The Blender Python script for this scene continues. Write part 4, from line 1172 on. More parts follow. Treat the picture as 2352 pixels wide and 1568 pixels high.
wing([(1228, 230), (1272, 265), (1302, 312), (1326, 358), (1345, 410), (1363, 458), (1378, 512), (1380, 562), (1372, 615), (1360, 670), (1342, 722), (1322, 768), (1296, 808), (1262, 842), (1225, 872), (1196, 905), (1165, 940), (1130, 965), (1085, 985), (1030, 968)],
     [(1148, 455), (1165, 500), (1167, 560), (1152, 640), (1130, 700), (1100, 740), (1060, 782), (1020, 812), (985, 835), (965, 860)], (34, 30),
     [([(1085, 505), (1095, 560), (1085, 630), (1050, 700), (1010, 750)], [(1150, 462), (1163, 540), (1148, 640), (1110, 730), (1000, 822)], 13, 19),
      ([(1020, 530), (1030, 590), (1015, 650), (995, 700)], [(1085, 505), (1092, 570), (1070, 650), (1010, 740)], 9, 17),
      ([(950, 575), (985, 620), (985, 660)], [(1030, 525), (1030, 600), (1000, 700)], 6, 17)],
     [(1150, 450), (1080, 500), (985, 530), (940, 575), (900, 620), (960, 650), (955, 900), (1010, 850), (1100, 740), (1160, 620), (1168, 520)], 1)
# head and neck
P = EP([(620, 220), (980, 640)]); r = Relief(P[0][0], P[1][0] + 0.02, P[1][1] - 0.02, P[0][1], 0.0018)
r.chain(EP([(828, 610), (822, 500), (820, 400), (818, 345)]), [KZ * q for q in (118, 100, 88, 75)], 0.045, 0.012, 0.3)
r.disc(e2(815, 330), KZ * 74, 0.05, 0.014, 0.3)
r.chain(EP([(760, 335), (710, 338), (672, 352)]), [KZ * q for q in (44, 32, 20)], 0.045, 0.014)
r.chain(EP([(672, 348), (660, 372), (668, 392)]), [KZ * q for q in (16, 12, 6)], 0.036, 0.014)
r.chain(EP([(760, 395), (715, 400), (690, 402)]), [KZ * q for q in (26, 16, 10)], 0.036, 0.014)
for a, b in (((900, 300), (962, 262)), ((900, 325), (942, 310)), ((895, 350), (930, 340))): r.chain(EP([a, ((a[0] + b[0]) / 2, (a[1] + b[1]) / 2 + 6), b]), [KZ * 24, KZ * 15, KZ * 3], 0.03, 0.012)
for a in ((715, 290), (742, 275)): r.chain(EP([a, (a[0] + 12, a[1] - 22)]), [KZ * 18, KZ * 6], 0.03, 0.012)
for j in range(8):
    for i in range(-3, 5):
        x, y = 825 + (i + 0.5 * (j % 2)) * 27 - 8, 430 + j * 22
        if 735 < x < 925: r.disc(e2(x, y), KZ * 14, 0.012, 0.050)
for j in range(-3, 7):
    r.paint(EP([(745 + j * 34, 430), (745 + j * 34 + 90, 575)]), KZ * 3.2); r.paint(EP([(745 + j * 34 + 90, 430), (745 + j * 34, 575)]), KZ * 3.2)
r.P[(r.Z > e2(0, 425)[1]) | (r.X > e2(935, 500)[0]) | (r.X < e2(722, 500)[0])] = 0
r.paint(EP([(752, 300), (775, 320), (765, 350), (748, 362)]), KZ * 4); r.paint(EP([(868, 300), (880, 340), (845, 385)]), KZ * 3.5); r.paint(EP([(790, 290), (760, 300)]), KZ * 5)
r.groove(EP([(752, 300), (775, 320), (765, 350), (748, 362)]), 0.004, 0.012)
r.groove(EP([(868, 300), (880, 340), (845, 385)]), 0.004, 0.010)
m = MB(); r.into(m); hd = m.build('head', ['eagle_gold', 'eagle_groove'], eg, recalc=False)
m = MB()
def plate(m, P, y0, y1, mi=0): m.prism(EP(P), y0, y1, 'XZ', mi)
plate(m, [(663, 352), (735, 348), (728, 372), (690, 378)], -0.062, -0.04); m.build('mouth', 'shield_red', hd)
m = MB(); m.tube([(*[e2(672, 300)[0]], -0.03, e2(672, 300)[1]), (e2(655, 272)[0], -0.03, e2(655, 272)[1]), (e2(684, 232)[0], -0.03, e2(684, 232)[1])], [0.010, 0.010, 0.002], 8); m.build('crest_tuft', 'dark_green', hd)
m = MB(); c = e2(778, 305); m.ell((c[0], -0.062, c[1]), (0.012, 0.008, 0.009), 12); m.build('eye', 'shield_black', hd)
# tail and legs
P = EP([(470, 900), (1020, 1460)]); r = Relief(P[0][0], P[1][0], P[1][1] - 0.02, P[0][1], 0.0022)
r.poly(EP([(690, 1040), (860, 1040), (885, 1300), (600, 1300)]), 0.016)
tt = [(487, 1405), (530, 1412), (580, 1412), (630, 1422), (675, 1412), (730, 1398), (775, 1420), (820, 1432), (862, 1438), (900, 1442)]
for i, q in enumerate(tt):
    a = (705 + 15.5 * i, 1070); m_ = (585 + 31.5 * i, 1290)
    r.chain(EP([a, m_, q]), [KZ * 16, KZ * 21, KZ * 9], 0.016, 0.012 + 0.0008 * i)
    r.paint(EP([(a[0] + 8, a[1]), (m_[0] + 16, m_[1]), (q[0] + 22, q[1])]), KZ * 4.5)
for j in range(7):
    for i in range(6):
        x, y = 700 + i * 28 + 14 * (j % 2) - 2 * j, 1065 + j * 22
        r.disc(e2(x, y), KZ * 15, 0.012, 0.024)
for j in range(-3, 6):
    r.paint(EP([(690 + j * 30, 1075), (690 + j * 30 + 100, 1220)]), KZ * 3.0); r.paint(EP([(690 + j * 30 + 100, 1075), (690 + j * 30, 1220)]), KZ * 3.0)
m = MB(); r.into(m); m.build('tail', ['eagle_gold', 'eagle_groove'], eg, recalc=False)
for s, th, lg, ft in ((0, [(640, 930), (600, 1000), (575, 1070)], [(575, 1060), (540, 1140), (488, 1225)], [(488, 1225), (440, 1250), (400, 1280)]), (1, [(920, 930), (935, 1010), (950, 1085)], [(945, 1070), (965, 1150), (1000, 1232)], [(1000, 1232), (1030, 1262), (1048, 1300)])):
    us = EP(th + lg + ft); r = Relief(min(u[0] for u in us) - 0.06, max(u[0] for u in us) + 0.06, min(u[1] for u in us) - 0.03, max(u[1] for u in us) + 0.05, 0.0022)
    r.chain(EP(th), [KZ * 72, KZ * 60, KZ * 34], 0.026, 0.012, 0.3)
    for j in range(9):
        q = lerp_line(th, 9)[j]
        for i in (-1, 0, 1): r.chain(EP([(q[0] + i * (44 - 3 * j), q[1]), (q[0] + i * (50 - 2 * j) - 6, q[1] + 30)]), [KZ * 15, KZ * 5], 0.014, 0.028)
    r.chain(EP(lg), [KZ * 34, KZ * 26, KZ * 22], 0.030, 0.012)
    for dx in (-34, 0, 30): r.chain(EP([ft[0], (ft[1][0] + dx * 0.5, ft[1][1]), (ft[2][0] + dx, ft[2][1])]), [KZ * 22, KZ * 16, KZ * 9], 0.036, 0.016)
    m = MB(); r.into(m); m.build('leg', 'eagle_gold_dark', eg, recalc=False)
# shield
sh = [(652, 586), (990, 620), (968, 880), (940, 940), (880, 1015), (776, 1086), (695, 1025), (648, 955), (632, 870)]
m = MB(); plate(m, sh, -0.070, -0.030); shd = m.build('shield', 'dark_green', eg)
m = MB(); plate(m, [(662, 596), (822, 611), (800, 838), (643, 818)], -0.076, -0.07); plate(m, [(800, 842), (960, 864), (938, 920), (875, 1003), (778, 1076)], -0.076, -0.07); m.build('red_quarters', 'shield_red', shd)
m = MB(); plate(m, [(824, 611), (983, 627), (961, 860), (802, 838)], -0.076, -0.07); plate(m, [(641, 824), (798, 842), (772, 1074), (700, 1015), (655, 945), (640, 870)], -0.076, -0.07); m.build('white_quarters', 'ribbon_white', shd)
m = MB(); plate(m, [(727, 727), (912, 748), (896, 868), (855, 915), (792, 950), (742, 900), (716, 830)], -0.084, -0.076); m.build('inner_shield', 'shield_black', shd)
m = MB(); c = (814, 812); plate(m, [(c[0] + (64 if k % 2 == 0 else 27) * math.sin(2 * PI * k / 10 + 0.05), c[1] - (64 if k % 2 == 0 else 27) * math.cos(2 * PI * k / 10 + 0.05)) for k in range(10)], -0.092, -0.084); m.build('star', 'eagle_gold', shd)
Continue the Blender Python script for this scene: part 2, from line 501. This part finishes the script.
########
WORK TO DO = Copy every line of the data that holds the string "part".

TASK RESULT =
The Blender Python script for this scene continues. Write part 4, from line 1172 on. More parts follow. Treat the picture as 2352 pixels wide and 1568 pixels high.
Continue the Blender Python script for this scene: part 2, from line 501. This part finishes the script.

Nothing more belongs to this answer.